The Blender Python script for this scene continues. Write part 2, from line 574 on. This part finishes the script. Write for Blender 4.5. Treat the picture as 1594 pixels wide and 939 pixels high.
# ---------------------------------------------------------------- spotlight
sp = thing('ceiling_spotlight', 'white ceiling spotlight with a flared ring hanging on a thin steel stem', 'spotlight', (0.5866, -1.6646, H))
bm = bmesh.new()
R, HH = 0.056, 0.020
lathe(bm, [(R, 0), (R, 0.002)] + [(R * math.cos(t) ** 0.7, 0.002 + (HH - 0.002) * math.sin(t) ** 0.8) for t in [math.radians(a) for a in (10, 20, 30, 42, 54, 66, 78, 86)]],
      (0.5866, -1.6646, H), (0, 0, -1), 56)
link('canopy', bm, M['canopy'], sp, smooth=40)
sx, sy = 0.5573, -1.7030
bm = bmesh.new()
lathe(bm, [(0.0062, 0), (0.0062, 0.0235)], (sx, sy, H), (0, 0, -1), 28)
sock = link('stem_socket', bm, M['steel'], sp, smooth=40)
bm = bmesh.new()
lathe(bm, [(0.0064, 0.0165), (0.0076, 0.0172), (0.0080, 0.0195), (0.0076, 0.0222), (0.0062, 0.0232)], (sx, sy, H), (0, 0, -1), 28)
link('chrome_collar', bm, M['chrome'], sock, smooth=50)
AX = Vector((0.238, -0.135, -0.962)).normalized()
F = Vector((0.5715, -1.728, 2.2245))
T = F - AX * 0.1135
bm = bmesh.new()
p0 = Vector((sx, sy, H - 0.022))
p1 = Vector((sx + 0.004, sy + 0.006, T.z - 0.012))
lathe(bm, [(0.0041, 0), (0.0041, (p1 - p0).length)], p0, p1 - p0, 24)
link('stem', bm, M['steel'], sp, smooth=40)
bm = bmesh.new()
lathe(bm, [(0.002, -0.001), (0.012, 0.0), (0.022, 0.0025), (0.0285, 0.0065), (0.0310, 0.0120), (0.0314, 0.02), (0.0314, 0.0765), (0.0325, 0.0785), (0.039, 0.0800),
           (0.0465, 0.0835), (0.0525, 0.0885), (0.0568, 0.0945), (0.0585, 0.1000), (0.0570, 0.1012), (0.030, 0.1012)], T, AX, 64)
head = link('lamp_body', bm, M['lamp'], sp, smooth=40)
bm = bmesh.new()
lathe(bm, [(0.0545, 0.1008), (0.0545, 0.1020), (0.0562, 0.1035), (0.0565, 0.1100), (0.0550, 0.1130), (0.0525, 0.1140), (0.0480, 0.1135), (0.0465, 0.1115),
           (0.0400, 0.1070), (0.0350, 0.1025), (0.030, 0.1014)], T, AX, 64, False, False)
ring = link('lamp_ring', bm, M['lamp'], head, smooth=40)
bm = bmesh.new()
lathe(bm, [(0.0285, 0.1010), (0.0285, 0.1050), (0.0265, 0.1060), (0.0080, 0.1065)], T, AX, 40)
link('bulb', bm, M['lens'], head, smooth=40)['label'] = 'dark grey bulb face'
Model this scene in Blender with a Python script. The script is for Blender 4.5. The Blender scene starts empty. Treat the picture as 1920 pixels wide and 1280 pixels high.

Problem
Give the entries again in full, exactly as they are written.

Answer below
The Blender Python script for this scene continues. Write part 2, from line 574 on. This part finishes the script. Write for Blender 4.5. Treat the picture as 1594 pixels wide and 939 pixels high.
# ---------------------------------------------------------------- spotlight
sp = thing('ceiling_spotlight', 'white ceiling spotlight with a flared ring hanging on a thin steel stem', 'spotlight', (0.5866, -1.6646, H))
bm = bmesh.new()
R, HH = 0.056, 0.020
lathe(bm, [(R, 0), (R, 0.002)] + [(R * math.cos(t) ** 0.7, 0.002 + (HH - 0.002) * math.sin(t) ** 0.8) for t in [math.radians(a) for a in (10, 20, 30, 42, 54, 66, 78, 86)]],
      (0.5866, -1.6646, H), (0, 0, -1), 56)
link('canopy', bm, M['canopy'], sp, smooth=40)
sx, sy = 0.5573, -1.7030
bm = bmesh.new()
lathe(bm, [(0.0062, 0), (0.0062, 0.0235)], (sx, sy, H), (0, 0, -1), 28)
sock = link('stem_socket', bm, M['steel'], sp, smooth=40)
bm = bmesh.new()
lathe(bm, [(0.0064, 0.0165), (0.0076, 0.0172), (0.0080, 0.0195), (0.0076, 0.0222), (0.0062, 0.0232)], (sx, sy, H), (0, 0, -1), 28)
link('chrome_collar', bm, M['chrome'], sock, smooth=50)
AX = Vector((0.238, -0.135, -0.962)).normalized()
F = Vector((0.5715, -1.728, 2.2245))
T = F - AX * 0.1135
bm = bmesh.new()
p0 = Vector((sx, sy, H - 0.022))
p1 = Vector((sx + 0.004, sy + 0.006, T.z - 0.012))
lathe(bm, [(0.0041, 0), (0.0041, (p1 - p0).length)], p0, p1 - p0, 24)
link('stem', bm, M['steel'], sp, smooth=40)
bm = bmesh.new()
lathe(bm, [(0.002, -0.001), (0.012, 0.0), (0.022, 0.0025), (0.0285, 0.0065), (0.0310, 0.0120), (0.0314, 0.02), (0.0314, 0.0765), (0.0325, 0.0785), (0.039, 0.0800),
           (0.0465, 0.0835), (0.0525, 0.0885), (0.0568, 0.0945), (0.0585, 0.1000), (0.0570, 0.1012), (0.030, 0.1012)], T, AX, 64)
head = link('lamp_body', bm, M['lamp'], sp, smooth=40)
bm = bmesh.new()
lathe(bm, [(0.0545, 0.1008), (0.0545, 0.1020), (0.0562, 0.1035), (0.0565, 0.1100), (0.0550, 0.1130), (0.0525, 0.1140), (0.0480, 0.1135), (0.0465, 0.1115),
           (0.0400, 0.1070), (0.0350, 0.1025), (0.030, 0.1014)], T, AX, 64, False, False)
ring = link('lamp_ring', bm, M['lamp'], head, smooth=40)
bm = bmesh.new()
lathe(bm, [(0.0285, 0.1010), (0.0285, 0.1050), (0.0265, 0.1060), (0.0080, 0.1065)], T, AX, 40)
link('bulb', bm, M['lens'], head, smooth=40)['label'] = 'dark grey bulb face'
Model this scene in Blender with a Python script. The script is for Blender 4.5. The Blender scene starts empty. Treat the picture as 1920 pixels wide and 1280 pixels high.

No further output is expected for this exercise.